What to expect on arrival

  • Weather: Variable by the hour. You may start in a sweater, strip down to a T-shirt over lunch, and pull on a rain shell for a ridge walk. Cloud ceiling dictates viewpoints; local webcams can help you pick your moment.
  • Atmosphere: Spring feels local-forward—markets full of greens and island cheese, cafés humming without queues, trailheads with a spare handful of cars.
  • Etiquette: On whale boats, listen to briefings and keep voices low around wildlife. In hot springs, rinse before and after, and share space kindly. On trails and farm lanes, close gates you open.
  • Food and drink: Coastal restaurants specialize in simply grilled fish, stews, and the island’s citrus and pineapples. In the geothermal valley, you can try a stew slow-cooked in the warm earth—comforting on a gray day.

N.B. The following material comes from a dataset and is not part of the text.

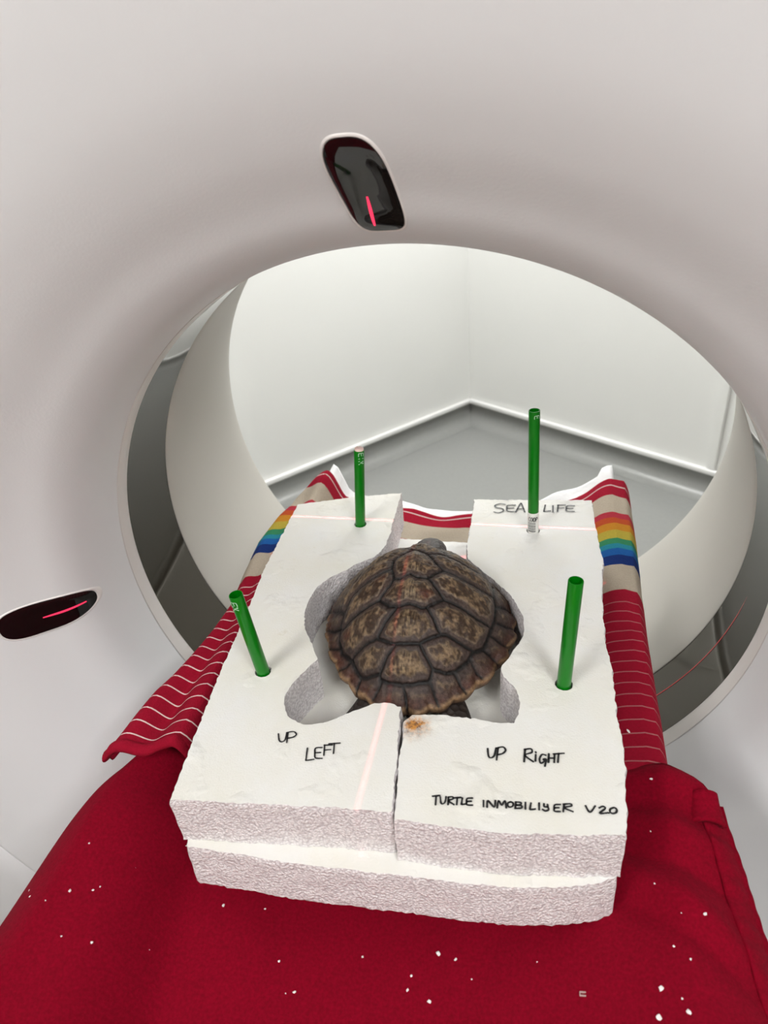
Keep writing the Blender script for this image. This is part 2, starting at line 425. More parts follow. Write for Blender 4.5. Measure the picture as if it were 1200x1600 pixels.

Fine-tuning your timing: March–June

  • March–April: Cooler, moodier, and gloriously green. Prime for whale activity, dramatic surf, and long, steamy soaks. Trails are quiet; bring waterproof layers and expect some mud.
  • May–June: Days stretch, seas can settle, and inter-island ferries expand. Crater rims clear more often, coastal rock pools invite cautious dips, and village terraces fill around golden hour.

If you’re still asking yourself the best time to visit the Azores for adventure, aim your pin at late spring. You’ll catch the tail end of migrations, a shoulder-season calm across the islands, and the volcanic landscapes at their most vivid.

Planning forward

Spring travel here rewards spontaneity within a smart frame—lock in flights and a car, choose a second island that matches your style, and leave the daily order of play loose. The ocean will tell you when to go to sea, the clouds will tell you when to climb, and the steam rising from the hills will invite you to linger longer than you planned. Start plotting dates between March and June, because right now is exactly when the Azores give the most back—and you’ll want to be there for it.